Thanks for the further comments.

[AS]
> | In fact, that's exactly what LIB FMATCHES does: it defines fmatches as a
> | syntactic operator, not a procedure. I had always claimed that that was
> | inadequate, because it made it impossible to define things like present,
> | remove, allpresent, and other procedures that can take a pattern as
> | input.
>
> But patterns should be first-class objects;

I am not sure what you mean by that. If you mean they should be objects
that can be created at run time, returned as procedure values, stored in
datastructures, passed as arguments, etc. then I agree with you. I think
Riccardo was claiming that such objects should not include lvars
identifiers that could be changed by valof anywhere.
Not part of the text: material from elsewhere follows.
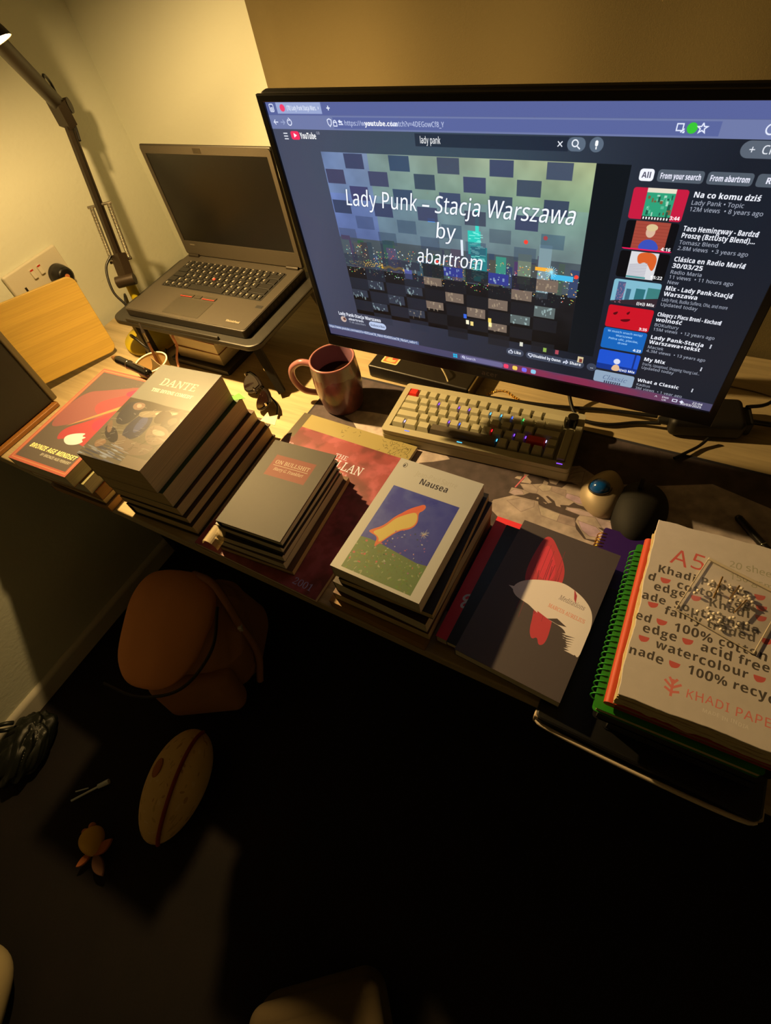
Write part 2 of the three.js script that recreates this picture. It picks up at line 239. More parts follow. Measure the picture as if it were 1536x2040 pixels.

This is different from the case of creating a lexical closure, which is
a procedure that can manipulate values of lexical variables, for there
all the code that does the manipulation is explicit within the scope of
the variable.

On the other hand if you aleady have a language that allows lists,
arrays and other datastructures to be updated outside the context in
which they are created, giving heebee jeebees to those committed to
functional programming, then perhaps there's not so much of a problem
allowing lexical variables also to be changed by hidden code.

> ..it's just that their casual
> representation as lists (and their early implementations using valof)
> made that less obvious.

Not sure what you mean by "casual representation as lists". It's obvious
that as lists they are first class objects, isn't it?

[AS]
> | I had previously thought about generalising fmatches in that direction
> | but decided that being able to use the matcher as an ordinary procedure
> | was too important to give up.
>
> You're right.
>
> All you need do is to provided a syntax for *patterns*. The rest
> follows, because the argument that this would violate lexical spirits is
> ill-founded.

Depends what's in the patterns. If they contain special data structures
then there's no problem. If they contain lexical identifiers you can
have code of this form

	lvars x .....;
		.... x ....

	foo(<pattern .... x ....>);

		.... x ....

and then the changes between the second and the fourth occurrences of
"x" are unpredictable, just as with the current matcher.

I suspect that what you are saying is close to what Riccardo said. I
elaborated it, perhaps misleadingly. (he's away for a few days, so I
can't ask him.) I think his main point was to object to my construct

	![ .......]

which creates an object that contains lexical identifiers that can then
be passed out of the current lexical scope and directly manipulated
elsewhere using valof or idval. My impression was that you don't seem to
like that either: you want any such use of patterns to return some
explicit values, like the Pop-11 "which" construct
	
    which([x z], [[parent ?x ?y][parent ?y ?z]]) =>
    ** [ [tom harry] [tom mary] [lucy albert] ]

except that which ALSO gives x,y and z new values.

(See HELP WHICH, LIB * WHICH).

It has occured to me that I could change "!" so that it turns a pattern
into a declaration. I.e. the variables in the pattern are declared
as lvars, and can be used only AFTER the pattern has been created.

Thus

	lvars x;

		..... x .....

		.... ![ .... ?x ....] ....

		... x ....

would not be allowed, but
		.... ![ .... ?x ....] ....

		... x ....

would, with no preceding use of x in the same scope (except maybe
a use in a pattern!).

However, this would require access at compile time to the current list
of locally declared variables in the current lexical block. I don't know
if pop_new_lvar_list already has all the relevant information.